* EXERCISE PROMPT:
Reproduce the full listing that appears beneath this instruction exactly.

* RAW DATA:
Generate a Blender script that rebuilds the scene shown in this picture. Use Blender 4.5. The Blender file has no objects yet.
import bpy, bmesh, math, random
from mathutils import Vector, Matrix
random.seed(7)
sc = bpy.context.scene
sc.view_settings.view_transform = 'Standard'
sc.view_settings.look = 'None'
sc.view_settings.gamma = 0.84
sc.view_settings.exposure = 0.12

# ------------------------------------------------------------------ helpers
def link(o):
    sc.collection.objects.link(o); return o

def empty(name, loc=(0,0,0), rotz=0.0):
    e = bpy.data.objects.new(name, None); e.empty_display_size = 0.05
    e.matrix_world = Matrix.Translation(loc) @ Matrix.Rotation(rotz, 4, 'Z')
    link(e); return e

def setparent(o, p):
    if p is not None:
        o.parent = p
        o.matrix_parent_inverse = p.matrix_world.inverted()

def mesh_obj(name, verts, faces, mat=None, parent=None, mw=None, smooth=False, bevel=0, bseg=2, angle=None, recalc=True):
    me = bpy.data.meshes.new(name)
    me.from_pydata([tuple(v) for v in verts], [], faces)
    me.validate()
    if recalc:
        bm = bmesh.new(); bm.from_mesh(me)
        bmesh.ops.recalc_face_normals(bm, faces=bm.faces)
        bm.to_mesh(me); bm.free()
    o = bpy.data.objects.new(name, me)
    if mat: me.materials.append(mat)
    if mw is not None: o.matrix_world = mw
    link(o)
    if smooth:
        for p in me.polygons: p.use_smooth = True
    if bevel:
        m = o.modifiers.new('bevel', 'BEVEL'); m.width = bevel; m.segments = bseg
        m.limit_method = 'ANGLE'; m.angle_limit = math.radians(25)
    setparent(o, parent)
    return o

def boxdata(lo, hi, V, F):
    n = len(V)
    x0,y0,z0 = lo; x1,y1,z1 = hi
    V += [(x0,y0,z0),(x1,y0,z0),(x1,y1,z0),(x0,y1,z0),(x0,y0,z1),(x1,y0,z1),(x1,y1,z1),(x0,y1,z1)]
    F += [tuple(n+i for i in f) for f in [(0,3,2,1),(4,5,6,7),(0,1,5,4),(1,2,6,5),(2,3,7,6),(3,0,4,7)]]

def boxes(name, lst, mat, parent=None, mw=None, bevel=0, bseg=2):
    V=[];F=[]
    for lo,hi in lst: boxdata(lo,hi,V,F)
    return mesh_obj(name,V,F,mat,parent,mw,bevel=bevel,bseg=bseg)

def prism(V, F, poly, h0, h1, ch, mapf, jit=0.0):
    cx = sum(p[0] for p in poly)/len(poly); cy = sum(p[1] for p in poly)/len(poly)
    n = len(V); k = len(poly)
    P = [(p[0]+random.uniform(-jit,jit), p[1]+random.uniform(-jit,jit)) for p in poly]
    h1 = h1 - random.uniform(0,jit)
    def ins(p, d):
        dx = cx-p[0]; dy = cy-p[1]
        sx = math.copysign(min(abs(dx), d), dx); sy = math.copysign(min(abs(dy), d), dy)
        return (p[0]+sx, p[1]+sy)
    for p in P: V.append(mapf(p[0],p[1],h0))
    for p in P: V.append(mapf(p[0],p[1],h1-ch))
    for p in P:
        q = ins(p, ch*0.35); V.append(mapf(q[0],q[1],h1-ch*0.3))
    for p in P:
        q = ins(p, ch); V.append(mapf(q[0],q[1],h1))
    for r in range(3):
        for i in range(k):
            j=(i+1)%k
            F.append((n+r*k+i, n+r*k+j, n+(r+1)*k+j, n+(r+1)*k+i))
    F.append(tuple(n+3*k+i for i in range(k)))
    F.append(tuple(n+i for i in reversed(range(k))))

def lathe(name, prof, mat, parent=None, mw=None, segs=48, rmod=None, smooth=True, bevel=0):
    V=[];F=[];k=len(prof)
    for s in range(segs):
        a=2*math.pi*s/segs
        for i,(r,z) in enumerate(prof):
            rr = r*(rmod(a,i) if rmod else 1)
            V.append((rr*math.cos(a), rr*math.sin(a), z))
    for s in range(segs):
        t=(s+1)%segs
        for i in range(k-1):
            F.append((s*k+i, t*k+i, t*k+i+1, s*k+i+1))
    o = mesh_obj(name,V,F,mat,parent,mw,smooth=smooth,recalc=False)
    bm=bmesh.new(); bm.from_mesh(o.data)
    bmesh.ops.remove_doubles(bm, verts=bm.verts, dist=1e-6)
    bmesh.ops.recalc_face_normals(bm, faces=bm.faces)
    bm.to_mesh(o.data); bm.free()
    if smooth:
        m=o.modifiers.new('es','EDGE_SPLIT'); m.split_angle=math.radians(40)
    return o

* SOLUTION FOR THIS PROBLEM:
Generate a Blender script that rebuilds the scene shown in this picture. Use Blender 4.5. The Blender file has no objects yet.
import bpy, bmesh, math, random
from mathutils import Vector, Matrix
random.seed(7)
sc = bpy.context.scene
sc.view_settings.view_transform = 'Standard'
sc.view_settings.look = 'None'
sc.view_settings.gamma = 0.84
sc.view_settings.exposure = 0.12

# ------------------------------------------------------------------ helpers
def link(o):
    sc.collection.objects.link(o); return o

def empty(name, loc=(0,0,0), rotz=0.0):
    e = bpy.data.objects.new(name, None); e.empty_display_size = 0.05
    e.matrix_world = Matrix.Translation(loc) @ Matrix.Rotation(rotz, 4, 'Z')
    link(e); return e

def setparent(o, p):
    if p is not None:
        o.parent = p
        o.matrix_parent_inverse = p.matrix_world.inverted()

def mesh_obj(name, verts, faces, mat=None, parent=None, mw=None, smooth=False, bevel=0, bseg=2, angle=None, recalc=True):
    me = bpy.data.meshes.new(name)
    me.from_pydata([tuple(v) for v in verts], [], faces)
    me.validate()
    if recalc:
        bm = bmesh.new(); bm.from_mesh(me)
        bmesh.ops.recalc_face_normals(bm, faces=bm.faces)
        bm.to_mesh(me); bm.free()
    o = bpy.data.objects.new(name, me)
    if mat: me.materials.append(mat)
    if mw is not None: o.matrix_world = mw
    link(o)
    if smooth:
        for p in me.polygons: p.use_smooth = True
    if bevel:
        m = o.modifiers.new('bevel', 'BEVEL'); m.width = bevel; m.segments = bseg
        m.limit_method = 'ANGLE'; m.angle_limit = math.radians(25)
    setparent(o, parent)
    return o

def boxdata(lo, hi, V, F):
    n = len(V)
    x0,y0,z0 = lo; x1,y1,z1 = hi
    V += [(x0,y0,z0),(x1,y0,z0),(x1,y1,z0),(x0,y1,z0),(x0,y0,z1),(x1,y0,z1),(x1,y1,z1),(x0,y1,z1)]
    F += [tuple(n+i for i in f) for f in [(0,3,2,1),(4,5,6,7),(0,1,5,4),(1,2,6,5),(2,3,7,6),(3,0,4,7)]]

def boxes(name, lst, mat, parent=None, mw=None, bevel=0, bseg=2):
    V=[];F=[]
    for lo,hi in lst: boxdata(lo,hi,V,F)
    return mesh_obj(name,V,F,mat,parent,mw,bevel=bevel,bseg=bseg)

def prism(V, F, poly, h0, h1, ch, mapf, jit=0.0):
    cx = sum(p[0] for p in poly)/len(poly); cy = sum(p[1] for p in poly)/len(poly)
    n = len(V); k = len(poly)
    P = [(p[0]+random.uniform(-jit,jit), p[1]+random.uniform(-jit,jit)) for p in poly]
    h1 = h1 - random.uniform(0,jit)
    def ins(p, d):
        dx = cx-p[0]; dy = cy-p[1]
        sx = math.copysign(min(abs(dx), d), dx); sy = math.copysign(min(abs(dy), d), dy)
        return (p[0]+sx, p[1]+sy)
    for p in P: V.append(mapf(p[0],p[1],h0))
    for p in P: V.append(mapf(p[0],p[1],h1-ch))
    for p in P:
        q = ins(p, ch*0.35); V.append(mapf(q[0],q[1],h1-ch*0.3))
    for p in P:
        q = ins(p, ch); V.append(mapf(q[0],q[1],h1))
    for r in range(3):
        for i in range(k):
            j=(i+1)%k
            F.append((n+r*k+i, n+r*k+j, n+(r+1)*k+j, n+(r+1)*k+i))
    F.append(tuple(n+3*k+i for i in range(k)))
    F.append(tuple(n+i for i in reversed(range(k))))

def lathe(name, prof, mat, parent=None, mw=None, segs=48, rmod=None, smooth=True, bevel=0):
    V=[];F=[];k=len(prof)
    for s in range(segs):
        a=2*math.pi*s/segs
        for i,(r,z) in enumerate(prof):
            rr = r*(rmod(a,i) if rmod else 1)
            V.append((rr*math.cos(a), rr*math.sin(a), z))
    for s in range(segs):
        t=(s+1)%segs
        for i in range(k-1):
            F.append((s*k+i, t*k+i, t*k+i+1, s*k+i+1))
    o = mesh_obj(name,V,F,mat,parent,mw,smooth=smooth,recalc=False)
    bm=bmesh.new(); bm.from_mesh(o.data)
    bmesh.ops.remove_doubles(bm, verts=bm.verts, dist=1e-6)
    bmesh.ops.recalc_face_normals(bm, faces=bm.faces)
    bm.to_mesh(o.data); bm.free()
    if smooth:
        m=o.modifiers.new('es','EDGE_SPLIT'); m.split_angle=math.radians(40)
    return o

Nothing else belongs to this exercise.